Dans ce contexte, le prochain Forum Africain sur les Systèmes Alimentaires  2023, qui se tiendra début septembre à Dar Es Salaam, en Tanzanie, représente une opportunité  de faire le bilian sur les progrès accomplis dans la transformation des systèmes alimentaires en Afrique et de redéfinir l’agenda continental avant la COP 28.

Du 4 au 8 septembre, le sommet rassemblera des experts, des entreprises et des délégués de premier plan venus de toute l'Afrique et du monde entier pour évaluer la situation des secteurs agroalimentaire et agricole africains et définir collectivement des stratégies décisives et des actions urgentes pour permettre au continent de se redresser et de reconstruire ses systèmes alimentaires.

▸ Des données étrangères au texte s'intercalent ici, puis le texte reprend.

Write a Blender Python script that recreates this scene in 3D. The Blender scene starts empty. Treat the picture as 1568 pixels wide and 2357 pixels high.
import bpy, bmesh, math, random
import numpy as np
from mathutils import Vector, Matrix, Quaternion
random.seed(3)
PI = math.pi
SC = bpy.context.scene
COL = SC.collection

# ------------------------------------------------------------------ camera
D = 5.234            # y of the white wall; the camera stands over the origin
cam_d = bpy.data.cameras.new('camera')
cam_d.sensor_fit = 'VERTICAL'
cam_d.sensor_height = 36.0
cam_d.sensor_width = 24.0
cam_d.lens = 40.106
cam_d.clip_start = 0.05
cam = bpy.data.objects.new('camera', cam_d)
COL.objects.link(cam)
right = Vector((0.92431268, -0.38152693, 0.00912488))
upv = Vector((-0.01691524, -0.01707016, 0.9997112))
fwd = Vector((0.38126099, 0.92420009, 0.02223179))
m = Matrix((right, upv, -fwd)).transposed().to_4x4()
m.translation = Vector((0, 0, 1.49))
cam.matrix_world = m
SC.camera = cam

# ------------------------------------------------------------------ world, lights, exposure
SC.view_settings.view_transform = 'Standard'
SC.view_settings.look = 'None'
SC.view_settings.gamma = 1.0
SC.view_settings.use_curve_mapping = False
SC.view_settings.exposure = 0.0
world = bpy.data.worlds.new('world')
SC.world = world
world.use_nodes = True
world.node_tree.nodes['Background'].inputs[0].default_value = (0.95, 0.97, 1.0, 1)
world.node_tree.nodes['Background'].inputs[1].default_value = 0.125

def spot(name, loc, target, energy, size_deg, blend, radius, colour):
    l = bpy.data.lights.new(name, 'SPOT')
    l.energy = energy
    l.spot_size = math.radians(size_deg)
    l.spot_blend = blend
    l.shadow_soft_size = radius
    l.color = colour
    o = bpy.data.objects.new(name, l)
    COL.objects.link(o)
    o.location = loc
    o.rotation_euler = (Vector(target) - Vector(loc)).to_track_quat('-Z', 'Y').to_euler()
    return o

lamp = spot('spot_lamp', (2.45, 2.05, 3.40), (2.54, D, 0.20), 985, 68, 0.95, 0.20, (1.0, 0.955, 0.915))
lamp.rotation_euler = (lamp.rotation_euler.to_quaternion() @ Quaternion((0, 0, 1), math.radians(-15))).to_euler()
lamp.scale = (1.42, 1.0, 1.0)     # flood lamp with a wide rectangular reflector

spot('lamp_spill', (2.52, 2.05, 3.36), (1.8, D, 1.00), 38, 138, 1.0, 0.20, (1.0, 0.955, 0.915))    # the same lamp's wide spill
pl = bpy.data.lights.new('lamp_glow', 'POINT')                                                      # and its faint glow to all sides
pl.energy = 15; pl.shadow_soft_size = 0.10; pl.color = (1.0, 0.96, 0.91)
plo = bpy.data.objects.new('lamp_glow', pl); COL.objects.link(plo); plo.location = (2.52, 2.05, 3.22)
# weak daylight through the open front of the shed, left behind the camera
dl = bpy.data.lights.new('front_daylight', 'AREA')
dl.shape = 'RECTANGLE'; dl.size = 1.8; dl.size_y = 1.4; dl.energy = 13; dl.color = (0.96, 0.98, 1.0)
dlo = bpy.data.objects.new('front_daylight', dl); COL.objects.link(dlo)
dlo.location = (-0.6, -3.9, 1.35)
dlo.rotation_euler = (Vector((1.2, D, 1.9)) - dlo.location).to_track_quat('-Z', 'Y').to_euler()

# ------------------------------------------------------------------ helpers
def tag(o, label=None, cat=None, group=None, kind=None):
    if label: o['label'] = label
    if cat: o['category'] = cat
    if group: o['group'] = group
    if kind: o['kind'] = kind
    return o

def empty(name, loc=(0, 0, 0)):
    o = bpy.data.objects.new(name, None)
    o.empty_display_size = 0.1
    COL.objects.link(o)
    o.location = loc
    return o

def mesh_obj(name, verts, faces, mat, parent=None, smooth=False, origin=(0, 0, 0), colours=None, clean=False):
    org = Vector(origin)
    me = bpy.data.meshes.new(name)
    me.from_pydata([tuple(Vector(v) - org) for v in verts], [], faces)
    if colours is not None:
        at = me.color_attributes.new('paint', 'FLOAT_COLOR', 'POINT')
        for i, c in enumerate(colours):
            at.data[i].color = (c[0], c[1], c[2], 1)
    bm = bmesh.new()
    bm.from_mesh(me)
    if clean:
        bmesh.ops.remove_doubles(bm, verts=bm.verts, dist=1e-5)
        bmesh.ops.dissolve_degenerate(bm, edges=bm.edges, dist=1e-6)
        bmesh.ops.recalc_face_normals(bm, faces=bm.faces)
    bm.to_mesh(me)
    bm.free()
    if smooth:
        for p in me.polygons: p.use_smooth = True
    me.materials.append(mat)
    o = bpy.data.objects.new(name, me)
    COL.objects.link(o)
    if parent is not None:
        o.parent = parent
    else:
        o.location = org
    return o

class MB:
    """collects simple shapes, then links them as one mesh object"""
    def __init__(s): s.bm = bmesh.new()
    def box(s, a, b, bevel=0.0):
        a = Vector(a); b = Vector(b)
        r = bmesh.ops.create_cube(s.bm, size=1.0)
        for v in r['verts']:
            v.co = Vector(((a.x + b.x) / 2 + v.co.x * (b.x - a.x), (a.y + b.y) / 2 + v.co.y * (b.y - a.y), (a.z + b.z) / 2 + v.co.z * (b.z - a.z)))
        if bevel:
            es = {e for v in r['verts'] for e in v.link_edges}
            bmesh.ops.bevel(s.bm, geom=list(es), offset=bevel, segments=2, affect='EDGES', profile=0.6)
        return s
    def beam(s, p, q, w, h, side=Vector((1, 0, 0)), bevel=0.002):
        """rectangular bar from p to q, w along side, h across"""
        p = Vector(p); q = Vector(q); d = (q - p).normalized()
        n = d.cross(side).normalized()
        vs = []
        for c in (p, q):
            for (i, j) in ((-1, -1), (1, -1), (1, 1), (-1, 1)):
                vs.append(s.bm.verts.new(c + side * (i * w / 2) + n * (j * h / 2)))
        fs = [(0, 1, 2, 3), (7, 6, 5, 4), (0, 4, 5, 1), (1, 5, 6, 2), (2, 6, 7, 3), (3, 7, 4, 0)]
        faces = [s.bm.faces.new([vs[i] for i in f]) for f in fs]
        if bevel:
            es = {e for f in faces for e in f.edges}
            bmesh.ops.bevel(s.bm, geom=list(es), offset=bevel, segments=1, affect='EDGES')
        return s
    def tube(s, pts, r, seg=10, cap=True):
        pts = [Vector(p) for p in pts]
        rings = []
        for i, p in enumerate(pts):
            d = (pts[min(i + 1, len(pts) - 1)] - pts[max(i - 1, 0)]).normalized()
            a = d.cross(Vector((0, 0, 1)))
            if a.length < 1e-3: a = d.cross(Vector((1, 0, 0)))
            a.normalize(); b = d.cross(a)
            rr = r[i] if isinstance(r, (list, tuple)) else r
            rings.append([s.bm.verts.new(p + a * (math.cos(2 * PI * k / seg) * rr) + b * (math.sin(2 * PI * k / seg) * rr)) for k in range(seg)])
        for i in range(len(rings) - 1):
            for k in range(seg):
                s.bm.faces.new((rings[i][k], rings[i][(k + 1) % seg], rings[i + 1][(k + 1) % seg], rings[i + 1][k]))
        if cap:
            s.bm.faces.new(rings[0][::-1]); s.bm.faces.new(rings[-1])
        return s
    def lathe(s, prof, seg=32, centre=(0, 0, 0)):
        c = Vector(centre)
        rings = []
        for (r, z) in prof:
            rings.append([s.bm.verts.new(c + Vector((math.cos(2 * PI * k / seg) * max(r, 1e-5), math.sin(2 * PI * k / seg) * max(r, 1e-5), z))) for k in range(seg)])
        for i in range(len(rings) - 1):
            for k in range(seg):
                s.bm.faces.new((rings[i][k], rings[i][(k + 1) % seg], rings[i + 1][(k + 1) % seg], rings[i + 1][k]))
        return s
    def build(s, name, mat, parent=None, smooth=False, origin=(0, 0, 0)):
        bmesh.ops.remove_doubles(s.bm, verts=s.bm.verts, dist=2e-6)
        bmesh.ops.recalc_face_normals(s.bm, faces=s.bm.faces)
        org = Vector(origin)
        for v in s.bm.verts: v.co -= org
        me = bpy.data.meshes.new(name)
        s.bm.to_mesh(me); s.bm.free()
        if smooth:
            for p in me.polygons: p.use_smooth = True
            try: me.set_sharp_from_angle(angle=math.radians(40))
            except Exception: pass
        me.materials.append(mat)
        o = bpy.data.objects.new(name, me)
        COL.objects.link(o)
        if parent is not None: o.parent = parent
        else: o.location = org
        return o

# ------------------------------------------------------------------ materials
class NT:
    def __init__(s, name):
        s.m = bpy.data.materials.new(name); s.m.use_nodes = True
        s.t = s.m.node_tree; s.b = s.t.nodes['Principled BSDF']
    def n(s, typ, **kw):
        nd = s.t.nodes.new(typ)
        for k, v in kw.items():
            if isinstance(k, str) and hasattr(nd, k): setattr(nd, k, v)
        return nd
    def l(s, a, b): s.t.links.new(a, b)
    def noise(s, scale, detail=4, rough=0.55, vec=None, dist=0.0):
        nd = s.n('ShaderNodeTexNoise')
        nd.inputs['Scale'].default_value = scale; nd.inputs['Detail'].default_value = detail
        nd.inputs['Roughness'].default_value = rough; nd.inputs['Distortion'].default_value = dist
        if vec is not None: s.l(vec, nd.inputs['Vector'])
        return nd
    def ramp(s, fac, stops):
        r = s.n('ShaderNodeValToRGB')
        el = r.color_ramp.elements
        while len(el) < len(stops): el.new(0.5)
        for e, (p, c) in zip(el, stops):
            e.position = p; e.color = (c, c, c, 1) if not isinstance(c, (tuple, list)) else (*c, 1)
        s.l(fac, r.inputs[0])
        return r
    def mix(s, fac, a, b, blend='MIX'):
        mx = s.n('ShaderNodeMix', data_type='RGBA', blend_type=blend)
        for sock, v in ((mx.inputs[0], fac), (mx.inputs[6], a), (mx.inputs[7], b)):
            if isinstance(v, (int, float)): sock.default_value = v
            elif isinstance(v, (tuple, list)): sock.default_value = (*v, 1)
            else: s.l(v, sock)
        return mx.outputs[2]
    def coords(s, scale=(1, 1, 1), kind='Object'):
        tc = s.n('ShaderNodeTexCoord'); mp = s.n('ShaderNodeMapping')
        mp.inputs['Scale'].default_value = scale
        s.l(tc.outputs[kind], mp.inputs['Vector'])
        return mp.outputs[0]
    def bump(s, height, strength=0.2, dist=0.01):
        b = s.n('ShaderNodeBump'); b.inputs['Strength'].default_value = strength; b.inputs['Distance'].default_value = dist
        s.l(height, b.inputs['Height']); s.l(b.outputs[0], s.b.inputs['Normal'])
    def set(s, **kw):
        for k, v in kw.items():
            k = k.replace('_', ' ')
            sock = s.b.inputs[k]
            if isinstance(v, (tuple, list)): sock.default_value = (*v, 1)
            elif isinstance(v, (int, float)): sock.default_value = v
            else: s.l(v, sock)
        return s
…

Comme le souligne le thème du sommet de 2023 "Rélancer, Régénérer, agir : Les solutions africaines pour la transformation des systèmes alimentaires", l'objectif est de s'assurer que le continent africain continue à assumer son rôle de leader dans la relance rapide et la transformation des systèmes alimentaires. Le sommet sera l'occasion de présenter les dernières solutions, innovations et meilleures pratiques africaines, y compris les technologies de régénération des ressources naturelles. Le sommet servira de plateforme de rassemblement pour promouvoir la production d'aliments en quantité suffisante, d'origine locale et plus nutritifs, tout en améliorant la manière dont ils sont produits, en particulier dans un contexte de changement climatique.

L'un des points essentiels du sommet de cette année sera la participation des femmes et des jeunes dans la transformation des systèmes alimentaires, en mettant l'accent sur leur engagement dans l'évaluation des progrès accomplis et l'établissement de nouveaux partenariats pour accélérer la réalisation de ces objectifs. En Afrique sub-saharienne, les femmes fournissent en moyenne 40 % de la main-d'œuvre dans la production agricole, ce qui montre l'importance de leur rôle dans le secteur agricole et les systèmes alimentaires. Toutefois, pour reconnaître et renforcer la place des femmes et leur contribution à l'alimentation et à l'agriculture, il est urgent d'améliorer considérablement leur accès aux ressources, aux connaissances, à la formation, aux opportunités d'affaires et aux marchés. En outre, l'Afrique étant un continent de jeunes, avec 60 % de la population âgée de moins de 24 ans et environ 12 millions de jeunes entrant sur le marché du travail chaque année, il existe une opportunité significative de mettre à profit l'énergie, la créativité et l'esprit d'innovation des jeunes et leur donner un rôle important dans la transformation les systèmes alimentaires du continent. Ce sont les fondements de programmes nationaux réussis, tels que l’inititiave tanzanien "Building a Better Tomorrow - Youth Initiative for Agribusiness" (BBT-YIA). L'initiative BBT-YIA donne la priorité aux investissements dans l'éducation, la formation et l'accès aux ressources financières et non financières pour les femmes et les jeunes, leur permettant de devenir la force motrice d'une croissance agricole durable et inclusive en Afrique.

Également lors du sommet cette année, l'Agribusiness Dealroom renforcera sa capacité de mettre en relation les entrepreneurs et les gouvernements avec des investisseurs, des fonds et des prestataires de services techniques, et de faciliter l’accès au financement et au soutien technique pour faire progresser l'innovation et les plans de transformation nationaux.

Le sommet de cette année promet d'être une étape cruciale dans le parcours de l'Afrique vers la sécurité alimentaire et la prospérité commune. J'espère vivement que vous vous joindrez à nous pour ce moment passionnant dans la recherche de solutions pour accélérer la transformation du système alimentaire de l'Afrique.